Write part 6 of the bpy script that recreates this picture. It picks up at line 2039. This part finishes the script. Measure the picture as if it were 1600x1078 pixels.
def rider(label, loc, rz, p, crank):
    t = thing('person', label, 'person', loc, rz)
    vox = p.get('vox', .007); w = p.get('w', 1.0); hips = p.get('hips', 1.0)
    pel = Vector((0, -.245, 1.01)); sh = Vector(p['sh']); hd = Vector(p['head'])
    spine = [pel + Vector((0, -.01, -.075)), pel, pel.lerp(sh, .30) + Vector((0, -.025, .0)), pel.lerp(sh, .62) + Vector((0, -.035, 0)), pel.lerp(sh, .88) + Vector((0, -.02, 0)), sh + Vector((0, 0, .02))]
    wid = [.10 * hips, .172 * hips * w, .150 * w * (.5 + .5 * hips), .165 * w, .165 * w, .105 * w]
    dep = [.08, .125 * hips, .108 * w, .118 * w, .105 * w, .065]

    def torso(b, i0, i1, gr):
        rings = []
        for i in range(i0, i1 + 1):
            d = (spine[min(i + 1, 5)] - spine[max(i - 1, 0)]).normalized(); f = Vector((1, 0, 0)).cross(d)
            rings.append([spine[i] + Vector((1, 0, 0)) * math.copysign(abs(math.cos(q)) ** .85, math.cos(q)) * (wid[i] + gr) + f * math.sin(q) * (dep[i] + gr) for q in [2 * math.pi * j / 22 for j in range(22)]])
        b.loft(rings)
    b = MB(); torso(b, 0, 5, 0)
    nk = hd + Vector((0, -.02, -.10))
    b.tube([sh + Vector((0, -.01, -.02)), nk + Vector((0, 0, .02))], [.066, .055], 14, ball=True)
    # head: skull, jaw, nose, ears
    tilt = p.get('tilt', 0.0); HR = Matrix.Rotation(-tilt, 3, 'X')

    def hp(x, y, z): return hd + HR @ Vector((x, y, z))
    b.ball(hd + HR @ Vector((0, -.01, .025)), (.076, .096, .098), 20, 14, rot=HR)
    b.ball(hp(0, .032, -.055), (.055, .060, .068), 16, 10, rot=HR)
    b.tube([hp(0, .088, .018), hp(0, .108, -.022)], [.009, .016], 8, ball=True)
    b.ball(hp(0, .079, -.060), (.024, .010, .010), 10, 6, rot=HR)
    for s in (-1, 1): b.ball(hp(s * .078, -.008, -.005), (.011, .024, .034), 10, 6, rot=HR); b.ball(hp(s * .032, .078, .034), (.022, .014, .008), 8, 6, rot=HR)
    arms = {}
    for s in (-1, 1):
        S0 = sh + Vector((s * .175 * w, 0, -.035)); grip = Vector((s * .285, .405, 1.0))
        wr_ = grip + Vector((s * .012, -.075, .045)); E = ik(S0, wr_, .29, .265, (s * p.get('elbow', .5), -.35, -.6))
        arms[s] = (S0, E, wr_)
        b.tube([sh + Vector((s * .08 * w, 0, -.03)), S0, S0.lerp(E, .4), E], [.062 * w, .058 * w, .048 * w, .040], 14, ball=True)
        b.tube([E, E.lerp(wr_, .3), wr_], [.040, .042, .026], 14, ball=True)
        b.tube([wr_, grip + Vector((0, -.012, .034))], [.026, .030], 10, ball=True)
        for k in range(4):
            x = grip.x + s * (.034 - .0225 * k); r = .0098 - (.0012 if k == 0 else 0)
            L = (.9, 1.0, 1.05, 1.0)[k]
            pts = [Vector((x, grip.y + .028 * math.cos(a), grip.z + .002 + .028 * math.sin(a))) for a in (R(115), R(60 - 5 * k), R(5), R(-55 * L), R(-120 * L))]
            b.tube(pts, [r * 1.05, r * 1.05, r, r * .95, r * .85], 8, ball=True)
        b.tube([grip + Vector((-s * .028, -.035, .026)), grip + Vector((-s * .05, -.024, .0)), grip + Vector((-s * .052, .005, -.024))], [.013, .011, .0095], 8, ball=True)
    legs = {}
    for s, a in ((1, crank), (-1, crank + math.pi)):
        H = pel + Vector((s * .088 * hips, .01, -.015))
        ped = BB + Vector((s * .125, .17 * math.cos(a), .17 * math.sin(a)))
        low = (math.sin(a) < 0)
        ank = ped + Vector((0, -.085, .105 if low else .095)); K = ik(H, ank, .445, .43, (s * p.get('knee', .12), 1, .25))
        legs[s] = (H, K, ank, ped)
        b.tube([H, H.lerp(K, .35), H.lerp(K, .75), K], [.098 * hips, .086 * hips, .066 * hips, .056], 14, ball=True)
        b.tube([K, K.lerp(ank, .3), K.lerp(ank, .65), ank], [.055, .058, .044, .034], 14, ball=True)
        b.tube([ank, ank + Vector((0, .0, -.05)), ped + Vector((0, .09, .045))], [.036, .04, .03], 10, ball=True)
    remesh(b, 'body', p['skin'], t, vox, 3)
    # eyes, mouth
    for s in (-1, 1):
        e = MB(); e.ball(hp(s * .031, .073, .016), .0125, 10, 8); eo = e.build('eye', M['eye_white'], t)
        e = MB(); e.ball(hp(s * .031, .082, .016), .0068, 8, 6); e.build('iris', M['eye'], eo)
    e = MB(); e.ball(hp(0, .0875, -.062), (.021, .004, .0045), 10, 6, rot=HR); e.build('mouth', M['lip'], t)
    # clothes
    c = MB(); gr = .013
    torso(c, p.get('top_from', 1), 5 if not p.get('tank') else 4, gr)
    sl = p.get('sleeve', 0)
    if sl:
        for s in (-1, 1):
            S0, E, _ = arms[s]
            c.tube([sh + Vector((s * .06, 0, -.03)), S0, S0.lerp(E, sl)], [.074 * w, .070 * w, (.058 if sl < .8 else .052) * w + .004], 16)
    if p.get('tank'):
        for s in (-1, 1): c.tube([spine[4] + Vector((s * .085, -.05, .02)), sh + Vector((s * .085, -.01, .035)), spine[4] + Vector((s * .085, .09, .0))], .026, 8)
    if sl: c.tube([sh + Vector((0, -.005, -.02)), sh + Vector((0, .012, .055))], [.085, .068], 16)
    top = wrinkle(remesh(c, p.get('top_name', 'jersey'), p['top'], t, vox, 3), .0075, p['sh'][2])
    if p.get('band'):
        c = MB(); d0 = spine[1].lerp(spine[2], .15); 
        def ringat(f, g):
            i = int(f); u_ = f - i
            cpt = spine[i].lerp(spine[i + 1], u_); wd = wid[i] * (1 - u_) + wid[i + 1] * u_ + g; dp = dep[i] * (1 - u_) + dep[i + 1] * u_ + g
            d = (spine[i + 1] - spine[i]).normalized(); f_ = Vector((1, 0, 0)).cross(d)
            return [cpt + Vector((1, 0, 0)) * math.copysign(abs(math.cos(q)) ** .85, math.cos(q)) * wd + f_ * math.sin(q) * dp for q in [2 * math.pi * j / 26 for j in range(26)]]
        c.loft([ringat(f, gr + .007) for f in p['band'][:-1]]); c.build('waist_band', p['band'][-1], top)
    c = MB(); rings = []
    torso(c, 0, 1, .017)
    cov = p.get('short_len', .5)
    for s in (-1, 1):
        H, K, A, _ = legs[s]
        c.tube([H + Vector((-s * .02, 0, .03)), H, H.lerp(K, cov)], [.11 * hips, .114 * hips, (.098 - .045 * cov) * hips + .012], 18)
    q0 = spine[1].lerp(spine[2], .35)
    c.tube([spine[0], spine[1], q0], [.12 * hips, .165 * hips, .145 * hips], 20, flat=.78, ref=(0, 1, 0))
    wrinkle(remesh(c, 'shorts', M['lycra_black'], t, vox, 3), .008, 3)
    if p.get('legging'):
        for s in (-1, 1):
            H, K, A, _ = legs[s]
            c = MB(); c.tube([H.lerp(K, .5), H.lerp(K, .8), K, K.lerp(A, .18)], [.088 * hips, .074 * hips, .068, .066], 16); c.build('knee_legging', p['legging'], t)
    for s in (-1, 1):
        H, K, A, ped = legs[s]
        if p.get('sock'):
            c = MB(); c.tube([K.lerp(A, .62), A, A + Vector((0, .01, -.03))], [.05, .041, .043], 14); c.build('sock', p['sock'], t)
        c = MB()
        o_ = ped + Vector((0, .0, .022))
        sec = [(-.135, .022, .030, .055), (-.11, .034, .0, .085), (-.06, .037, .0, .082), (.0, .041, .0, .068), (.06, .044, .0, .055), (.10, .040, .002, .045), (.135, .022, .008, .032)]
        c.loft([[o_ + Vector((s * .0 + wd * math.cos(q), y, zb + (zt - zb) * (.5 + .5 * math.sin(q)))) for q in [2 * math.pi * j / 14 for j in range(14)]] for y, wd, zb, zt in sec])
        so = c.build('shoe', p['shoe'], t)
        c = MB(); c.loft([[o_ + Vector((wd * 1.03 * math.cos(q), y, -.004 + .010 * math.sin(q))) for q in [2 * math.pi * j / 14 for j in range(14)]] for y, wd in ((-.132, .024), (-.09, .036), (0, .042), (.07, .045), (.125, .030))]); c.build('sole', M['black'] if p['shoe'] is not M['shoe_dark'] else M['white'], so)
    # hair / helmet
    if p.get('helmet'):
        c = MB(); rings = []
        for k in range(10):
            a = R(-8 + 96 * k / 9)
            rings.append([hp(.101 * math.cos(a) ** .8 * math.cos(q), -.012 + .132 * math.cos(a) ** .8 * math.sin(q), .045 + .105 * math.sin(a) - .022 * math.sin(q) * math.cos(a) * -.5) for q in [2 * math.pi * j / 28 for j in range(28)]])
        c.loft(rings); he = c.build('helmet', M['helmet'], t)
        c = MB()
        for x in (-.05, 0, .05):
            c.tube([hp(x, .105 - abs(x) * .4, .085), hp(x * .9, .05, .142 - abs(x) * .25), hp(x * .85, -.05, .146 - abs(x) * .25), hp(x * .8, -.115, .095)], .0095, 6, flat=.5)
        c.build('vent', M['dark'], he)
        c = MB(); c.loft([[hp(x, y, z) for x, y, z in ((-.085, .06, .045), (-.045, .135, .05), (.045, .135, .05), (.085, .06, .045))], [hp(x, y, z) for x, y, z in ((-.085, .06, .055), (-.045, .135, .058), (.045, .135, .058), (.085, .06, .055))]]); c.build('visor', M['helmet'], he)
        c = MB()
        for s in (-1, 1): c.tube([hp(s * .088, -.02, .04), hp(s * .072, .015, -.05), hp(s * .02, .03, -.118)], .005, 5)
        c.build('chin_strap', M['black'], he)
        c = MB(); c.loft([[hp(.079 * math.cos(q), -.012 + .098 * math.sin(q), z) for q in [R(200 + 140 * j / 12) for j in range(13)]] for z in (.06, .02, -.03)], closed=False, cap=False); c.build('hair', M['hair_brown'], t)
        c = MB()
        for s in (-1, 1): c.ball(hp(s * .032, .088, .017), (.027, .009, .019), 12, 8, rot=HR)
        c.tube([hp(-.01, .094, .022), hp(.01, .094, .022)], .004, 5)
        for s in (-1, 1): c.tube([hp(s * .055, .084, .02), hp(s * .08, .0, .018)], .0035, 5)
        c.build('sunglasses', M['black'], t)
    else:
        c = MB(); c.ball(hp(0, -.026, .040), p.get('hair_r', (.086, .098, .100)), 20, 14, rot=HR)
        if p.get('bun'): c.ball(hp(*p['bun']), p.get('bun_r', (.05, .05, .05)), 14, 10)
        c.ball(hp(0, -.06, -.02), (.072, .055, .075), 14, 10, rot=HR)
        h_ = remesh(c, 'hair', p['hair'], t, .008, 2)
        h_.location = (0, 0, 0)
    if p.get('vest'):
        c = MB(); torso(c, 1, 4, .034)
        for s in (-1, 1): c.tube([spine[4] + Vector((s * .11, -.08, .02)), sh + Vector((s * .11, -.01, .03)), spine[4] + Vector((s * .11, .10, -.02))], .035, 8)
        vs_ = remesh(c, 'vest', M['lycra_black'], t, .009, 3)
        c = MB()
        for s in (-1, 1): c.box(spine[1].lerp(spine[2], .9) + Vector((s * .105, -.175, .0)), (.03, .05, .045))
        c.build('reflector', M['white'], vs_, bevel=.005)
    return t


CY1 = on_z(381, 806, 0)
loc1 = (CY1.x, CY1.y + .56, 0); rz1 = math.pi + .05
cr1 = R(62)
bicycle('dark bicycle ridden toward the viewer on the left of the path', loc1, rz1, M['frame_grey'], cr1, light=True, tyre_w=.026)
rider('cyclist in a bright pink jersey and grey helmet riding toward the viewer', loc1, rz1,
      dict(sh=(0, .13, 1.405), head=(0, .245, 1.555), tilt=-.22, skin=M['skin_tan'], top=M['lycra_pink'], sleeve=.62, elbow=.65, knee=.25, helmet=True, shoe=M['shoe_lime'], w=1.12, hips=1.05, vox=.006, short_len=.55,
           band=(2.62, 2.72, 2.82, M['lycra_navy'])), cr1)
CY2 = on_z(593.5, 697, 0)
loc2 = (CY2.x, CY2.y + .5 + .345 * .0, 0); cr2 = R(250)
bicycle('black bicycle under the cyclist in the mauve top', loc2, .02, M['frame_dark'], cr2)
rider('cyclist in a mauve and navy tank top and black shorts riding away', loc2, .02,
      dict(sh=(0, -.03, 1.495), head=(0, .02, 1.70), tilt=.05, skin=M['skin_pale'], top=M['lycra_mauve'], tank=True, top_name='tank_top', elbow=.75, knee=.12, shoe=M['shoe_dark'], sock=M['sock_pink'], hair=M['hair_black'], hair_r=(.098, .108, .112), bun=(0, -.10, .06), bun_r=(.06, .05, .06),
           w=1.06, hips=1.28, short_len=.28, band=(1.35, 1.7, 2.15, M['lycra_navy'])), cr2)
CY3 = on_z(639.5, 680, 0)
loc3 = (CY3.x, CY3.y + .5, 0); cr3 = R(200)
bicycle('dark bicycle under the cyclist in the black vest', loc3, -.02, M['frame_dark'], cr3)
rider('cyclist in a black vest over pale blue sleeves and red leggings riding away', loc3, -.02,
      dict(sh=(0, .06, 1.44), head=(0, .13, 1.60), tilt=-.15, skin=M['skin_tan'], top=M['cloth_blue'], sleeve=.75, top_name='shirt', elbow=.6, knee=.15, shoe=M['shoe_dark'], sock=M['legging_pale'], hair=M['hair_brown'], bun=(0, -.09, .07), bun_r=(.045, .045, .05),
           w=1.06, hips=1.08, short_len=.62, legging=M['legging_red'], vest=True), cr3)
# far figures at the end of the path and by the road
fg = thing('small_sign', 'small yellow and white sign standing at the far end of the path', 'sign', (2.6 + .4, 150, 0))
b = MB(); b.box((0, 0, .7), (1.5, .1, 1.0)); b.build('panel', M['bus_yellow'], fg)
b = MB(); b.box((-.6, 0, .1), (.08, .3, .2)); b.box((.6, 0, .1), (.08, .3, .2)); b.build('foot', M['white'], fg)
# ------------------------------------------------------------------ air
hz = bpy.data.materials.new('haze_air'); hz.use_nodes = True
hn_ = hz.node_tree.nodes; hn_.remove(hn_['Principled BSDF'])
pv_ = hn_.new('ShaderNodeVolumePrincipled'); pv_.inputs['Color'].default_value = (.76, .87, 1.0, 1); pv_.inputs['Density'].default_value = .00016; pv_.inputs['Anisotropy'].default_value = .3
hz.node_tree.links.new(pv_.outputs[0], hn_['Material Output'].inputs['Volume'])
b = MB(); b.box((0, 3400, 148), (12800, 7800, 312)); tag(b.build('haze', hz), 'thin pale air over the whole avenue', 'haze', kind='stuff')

____________

## Task details
From the first line of the data through the line with "dep = [.08, .125", quote each line exactly and add nothing else.

## Written response
Write part 6 of the bpy script that recreates this picture. It picks up at line 2039. This part finishes the script. Measure the picture as if it were 1600x1078 pixels.
def rider(label, loc, rz, p, crank):
    t = thing('person', label, 'person', loc, rz)
    vox = p.get('vox', .007); w = p.get('w', 1.0); hips = p.get('hips', 1.0)
    pel = Vector((0, -.245, 1.01)); sh = Vector(p['sh']); hd = Vector(p['head'])
    spine = [pel + Vector((0, -.01, -.075)), pel, pel.lerp(sh, .30) + Vector((0, -.025, .0)), pel.lerp(sh, .62) + Vector((0, -.035, 0)), pel.lerp(sh, .88) + Vector((0, -.02, 0)), sh + Vector((0, 0, .02))]
    wid = [.10 * hips, .172 * hips * w, .150 * w * (.5 + .5 * hips), .165 * w, .165 * w, .105 * w]
    dep = [.08, .125 * hips, .108 * w, .118 * w, .105 * w, .065]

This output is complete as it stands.